Dogecoin (DOGE), PEPE, Shiba Inu (SHIB) and several top meme coins have shed about $5 billion in open interest (OI) since their initial peak in December, according to Glassnode. This follows the recent pump-and-dump of single-day meme coins and how they have slowed the crypto market recovery.
The meme coin sector has been experiencing negative investor sentiment in the past few weeks. This has led to a massive decline in the open interest of top meme coins since December 9, according to a post by Glassnode on X.
DOGE, PEPE, SHIB, FLOKI, BONK and WIF have seen a total of $5.06 billion wiped off their open interest during this period.
DOGE witnessed the highest decline, shedding over 52% of its OI, representing $2 billion.
Similarly, PEPE, SHIB and BONK's OI dropped by 71%, 74% and 75%, respectively, after reaching their peaks in December.

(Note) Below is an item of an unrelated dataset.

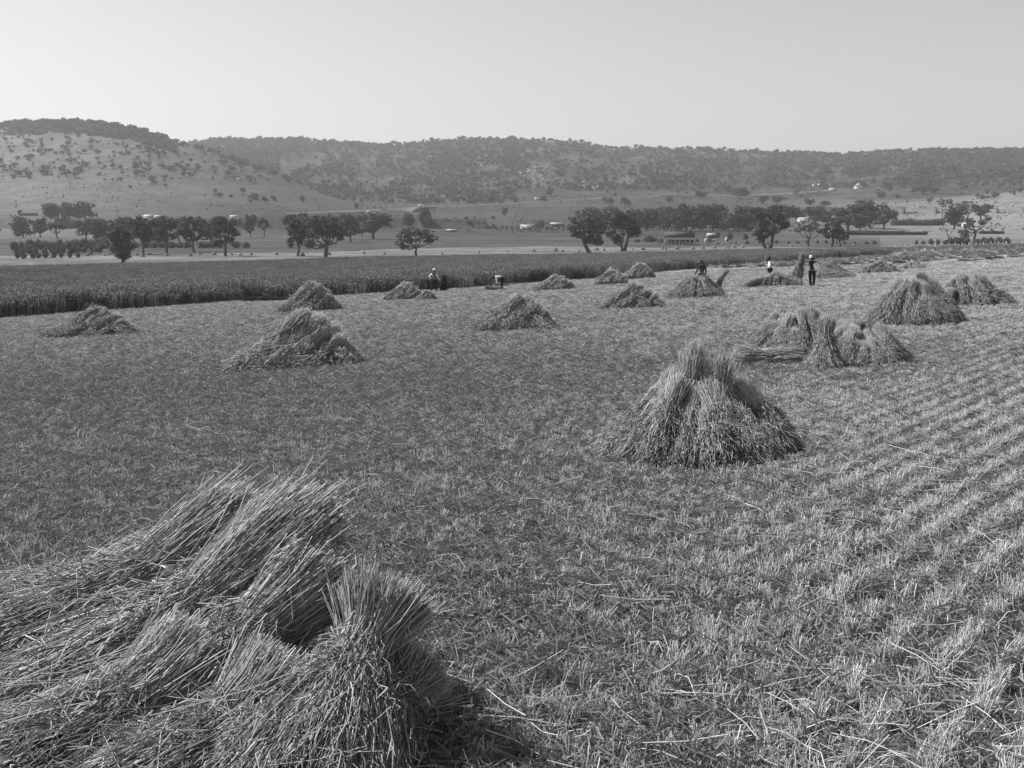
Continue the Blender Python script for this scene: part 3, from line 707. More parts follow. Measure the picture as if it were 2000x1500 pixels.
hero(442, 500, 56, 78, [(-.3, .88, .55, .1), (.4, .84, .55, .11), (.0, .7, .8, .13), (-.6, .62, .4, .1), (.6, .58, .4, .12), (-.5, .33, .35, .09), (.3, .4, .3, .08)], 'tree with a leafy low bough left of its trunk, ending the left tree group', 5, fork=(.05, .42), leanx=-.05)
hero(582, 500, 44, 72, [(-.1, .88, .6, .12), (.4, .72, .5, .13), (-.5, .7, .5, .13), (0, .55, .7, .14), (-.6, .35, .3, .12), (.5, .4, .35, .1)], 'narrow tall tree touching the big twisted gum on its left', 6, fork=(.1, .35), leanx=-.05)
hero(635, 504, 74, 86, [(.1, .9, .5, .1), (-.45, .82, .45, .12), (.65, .78, .42, .13), (-.1, .7, .5, .12), (.55, .6, .42, .1), (-.6, .6, .38, .12), (.1, .55, .4, .1), (-.75, .36, .25, .07), (.8, .48, .25, .08), (-.85, .28, .15, .05)], 'big twisted gum with a thick forked trunk and a low crooked left limb', 7, fork=(.12, .3), thick=1.5, density=1.0, leanx=.0)
hero(814, 500, 84, 56, [(-.1, .86, .55, .14), (.4, .78, .45, .15), (-.55, .72, .42, .2), (.75, .62, .26, .15), (0, .68, .6, .16), (-.75, .45, .25, .18), (-.55, .3, .2, .13), (.6, .5, .25, .1), (-.3, .55, .3, .12)], 'lone spreading tree with an umbrella crown standing at the crop edge, left of centre', 8, fork=(0, .3), thick=1.1)
hero(1146, 494, 76, 76, [(-.4, .82, .52, .15), (.25, .85, .5, .12), (.65, .6, .35, .14), (-.7, .62, .3, .12), (0, .62, .6, .15), (.35, .38, .4, .12), (-.45, .45, .35, .08), (.55, .28, .25, .09), (.05, .3, .25, .07)], 'dark gum whose trunk leans strongly to the left, left one of the leaning pair', 9, fork=(-.25, .4), leanx=.15, thick=1.5, density=1.2)
hero(1216, 491, 72, 80, [(-.1, .9, .5, .1), (.4, .8, .5, .13), (-.5, .72, .42, .13), (.65, .58, .35, .12), (0, .68, .6, .12), (-.7, .42, .3, .1), (.3, .45, .4, .1), (-.3, .3, .3, .1), (.8, .42, .2, .08)], 'gum with a wide V-shaped trunk, right one of the leaning pair', 10, fork=(-.05, .12), leanx=.05, thick=1.1, second=(.1, .35, 4.2))
hero(1497, 485, 78, 82, [(-.4, .82, .45, .16), (.3, .88, .5, .12), (.7, .68, .35, .14), (-.1, .65, .5, .18), (-.5, .48, .4, .18), (.1, .42, .4, .14), (-.25, .25, .3, .1), (.8, .55, .25, .08)], 'large dark twin-trunked gum behind the man in the white cap', 11, fork=(-.3, .3), leanx=-.05, second=(.2, .35, 1.5), thick=1.4, density=1.3)
hero(1578, 482, 56, 50, [(-.4, .82, .5, .15), (.4, .82, .45, .15), (-.7, .65, .3, .12), (.1, .7, .6, .12), (.7, .6, .25, .1)], 'small umbrella-crowned tree with a bare fan of branches, right of the twin-trunked gum', 12, fork=(.05, .3), density=.8)
hero(1624, 481, 50, 60, [(-.3, .85, .5, .14), (.4, .8, .45, .14), (0, .65, .7, .15), (-.6, .5, .3, .12), (.4, .45, .4, .14), (-.3, .35, .3, .12)], 'dark stout-trunked tree, left of a close pair beside the umbrella tree', 13, fork=(.05, .3), thick=1.3, density=1.1)
hero(1641, 481, 36, 36, [(-.2, .82, .6, .18), (.5, .65, .5, .18), (-.5, .55, .5, .18), (.2, .45, .6, .16)], 'short round-headed tree, right one of a close pair', 14, fork=(-.1, .3), density=1.3)
hero(1884, 442, 58, 50, [(-.5, .78, .5, .13), (.1, .85, .6, .15), (.6, .72, .35, .1), (-.15, .66, .5, .1)], 'flat-topped umbrella gum behind the forked tree at the right edge', 15, fork=(-.1, .2), second=(.05, .2, 2.2))
hero(1901, 476, 60, 54, [(-.55, .62, .45, .14), (-.2, .8, .4, .12), (.6, .75, .3, .08), (-.5, .35, .32, .16), (-.45, .15, .3, .12), (.8, .9, .2, .06)], 'forked tree with an ivy-thick left side at the right edge', 16, fork=(.15, .45), leanx=.0, thick=1.2)
hero(1840, 428, 32, 40, [(-.3, .85, .6, .12), (.45, .8, .5, .12), (0, .68, .4, .1)], 'small Y-shaped tree above the hedges at right', 17, fork=(0, .35), density=.8)
# bare dead tree
q = hit(1850, 476); b = MB(); hh = 36 * q.y / F
for pl in [[(0, 0, -.2), (.1, 0, .35), (-.15, 0, .6), (-.75, .1, 1.)], [(.1, 0, .35), (.35, 0, .6), (.5, .1, .82)], [(-.15, 0, .6), (-.2, .1, .95)], [(-.4, .05, .78), (-.85, 0, .88)], [(.35, 0, .6), (.7, 0, .66)]]:
    pa = np.array(pl) * [hh * .45, 3, hh]; ww = np.linspace(.3, .08, len(pl)) * (1 if pl[0][2] < .1 else .6)
    b.tubes(pa[None], ww[None], 6)
tag(link('dead_tree', b.mesh('dead_tree', M['deadwood'], True), None, q), 'bare leafless dead tree among bushes at the right', 'tree', 'valley trees beyond the crop')

# shared variants for the rest
def rblobs(seed, n, kind):
    r = random.Random(seed); o = []
    for k in range(n):
        t = (k + .5) / n * 2 - 1
        if kind == 'round': o.append((r.uniform(-.62, .62), r.uniform(.34, .86), r.uniform(.38, .58), r.uniform(.12, .18)))
        elif kind == 'umb': o.append((t * .75, .82 - .22 * t * t + r.uniform(-.06, .06), r.uniform(.28, .42), r.uniform(.09, .13)))
        elif kind == 'belt': o.append((r.uniform(-.62, .62), .18 + .68 * k / n, r.uniform(.42, .58), r.uniform(.13, .17)))
        elif kind == 'low': o.append((r.uniform(-.6, .6), r.uniform(.25, .85), r.uniform(.4, .55), r.uniform(.14, .2)))
    return o
VAR = {}
for k in range(4): VAR['round%d' % k] = tree_mesh(900 + k, 10, 10, rblobs(k, 11, 'round'), fork=(0, .25), density=.8, leaf=.32)
for k in range(3): VAR['umb%d' % k] = tree_mesh(920 + k, 10, 10, rblobs(30 + k, 8, 'umb'), fork=(random.uniform(-.2, .2), .35), density=.8, leaf=.3)
for k in range(3): VAR['low%d' % k] = tree_mesh(940 + k, 10, 10, rblobs(60 + k, 10, 'low'), fork=(0, .2), density=.9, leaf=.34)
for k in range(3): VAR['belt%d' % k] = tree_mesh(960 + k, 10, 10, rblobs(80 + k, 12, 'belt'), fork=(0, .2), density=.9, leaf=.34)
def vt(px, row, wpx, hpx, kind, label, group, name='gum_tree'):
    q = hit(px, row); mp = q.y / F; k = random.randrange(4 if kind == 'round' else 3); wpx *= 1.15; hpx *= 1.03
    return place_tree(px, row, VAR[kind + str(k)], label, group, sx=wpx * mp / 10 * random.choice([-1, 1]), sz=hpx * mp / 10, name=name)
GL = 'trees of the left valley group'; GR = 'trees of the right-hand belt'
for a in [(45, 464, 40, 40, 'belt', 'half-cut tree at the left edge above the orchard rows'), (78, 463, 34, 38, 'low', 'second low tree from the left edge above the orchard rows'),
          (113, 467, 38, 34, 'umb', 'slender forked tree above the orchard rows at left'), (102, 436, 42, 32, 'belt', 'dark dome-shaped tree on the rise behind the left trees'),
          (135, 437, 34, 32, 'belt', 'middle tree of the dark clump on the rise at left'), (167, 436, 42, 33, 'belt', 'rightmost broad tree of the dark clump on the rise at left'),
          (168, 468, 40, 40, 'round', 'tree at the left end of the mingled wood behind the bushy tree'), (200, 470, 44, 44, 'belt', 'mingled tree just left of the dark bushy tree'),
          (232, 478, 44, 52, 'belt', 'tree hidden behind the dark bushy tree'), (262, 476, 44, 52, 'round', 'tree closing the gap right of the dark bushy tree, behind'),
          (305, 480, 50, 54, 'belt', 'tree below the white roofs at left'), (352, 478, 44, 52, 'umb', 'tree behind, between the tangled tree and the rounded dense tree'),
          (412, 480, 46, 54, 'round', 'tree behind, left of the tree with the leafy low bough'),
          (489, 464, 26, 42, 'low', 'left one of the two small trees right of the left group'), (515, 466, 24, 40, 'umb', 'right leaning one of the two small trees right of the left group'),
          (568, 468, 32, 50, 'umb', 'thin-topped tree behind the narrow tall tree'), (606, 480, 50, 64, 'round', 'tree filling the space behind the twisted gum'),
          (685, 473, 42, 53, 'round', 'tree with clustered stems right of the big twisted gum'), (706, 462, 30, 42, 'umb', 'leaning thin tree between two broader ones, right of the twisted gum'),
          (729, 467, 68, 50, 'round', 'wide-crowned tree casting a short shadow on the pasture'), (660, 470, 40, 50, 'round', 'tree behind the right side of the twisted gum'),
          (797, 447, 26, 28, 'round', 'small tree behind the left of the lone spreading tree'), (832, 446, 26, 40, 'round', 'slender tall tree on the pasture behind the lone spreading tree'),
          (986, 424, 12, 18, 'low', 'tiny lone tree on the open slope in the centre')]:
    vt(*a[:5], a[5], GL)
for k, (p, r_, w_, h_) in enumerate([(1150, 452, 50, 46), (1190, 452, 50, 48), (1232, 450, 40, 44)]):
    vt(p, r_, w_, h_, 'belt', ['broad tree behind the left-leaning dark gum', 'broad tree filling the gap between the leaning pair', 'tree behind the right shoulder of the V-trunked gum'][k], GR)
for p, r_, w_, h_ in [(1262, 449, 36, 42), (1288, 449, 34, 42), (1312, 450, 36, 43), (1340, 452, 44, 50), (1368, 450, 40, 50), (1392, 450, 42, 52), (1415, 450, 38, 46), (1440, 452, 46, 50), (1462, 452, 36, 46)]:
    vt(p, r_, w_ * 1.15, h_ * 1.05, 'belt', 'dense dark tree in the unbroken belt behind the long dark barn', 'belt of dense trees behind the barn')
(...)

The rapid declines suggest waning interest in meme coins among investors. Glassnode notes that it reveals a leverage flush among the top memes and a shift in sentiment across the sector.
Futures Open Interest across memecoins sector has dropped significantly since their peaks.$DOGE's Futures OI 7D moving average saw a 58.45% decline, falling from $3.58B on Dec 9, 2024, to $1.49B today: https://t.co/5yBcLzcXMA
— glassnode (@glassnode) February 19, 2025
How do other memecoins compare? Let’s dive in pic.twitter.com/oIKRmQdsBx
The declines could partly be attributed to the general crypto market crash on February 3, which also impacted the meme coin sector.
The downturn was exacerbated by broader market uncertainty and declining investor enthusiasm across major assets like Bitcoin, Ethereum and Solana.
Likewise, the controversy surrounding Argentine President Javier Milei-related meme token LIBRA played a significant role in further destabilizing the meme market.
After an initial surge fueled by Milei's endorsement, LIBRA's price crashed by 89% within hours. This led to accusations of a pump-and-dump scheme, sparked by a disclosure that a few wallets controlled 82% of the token's supply, according to Bubblemaps.
The impact of the LIBRA token scandal has raised questions and criticisms on the safety of celebrity-endorsed meme coins and their impact on the crypto market.
Crypto exchange MEXC COO Tracy Jin notes that the crypto market could face an extended consolidation if retail investors continue falling victim to these meme coin scams.
"If the average retail user begins associating cryptocurrencies primarily with scams, the market could face a prolonged recovery period," Jin wrote in a note to FXStreet.
The meme coin sector is down nearly 3%, with major tokens DOGE, PEPE and SHIB seeing weekly losses of 3%, 8% and 4%, respectively.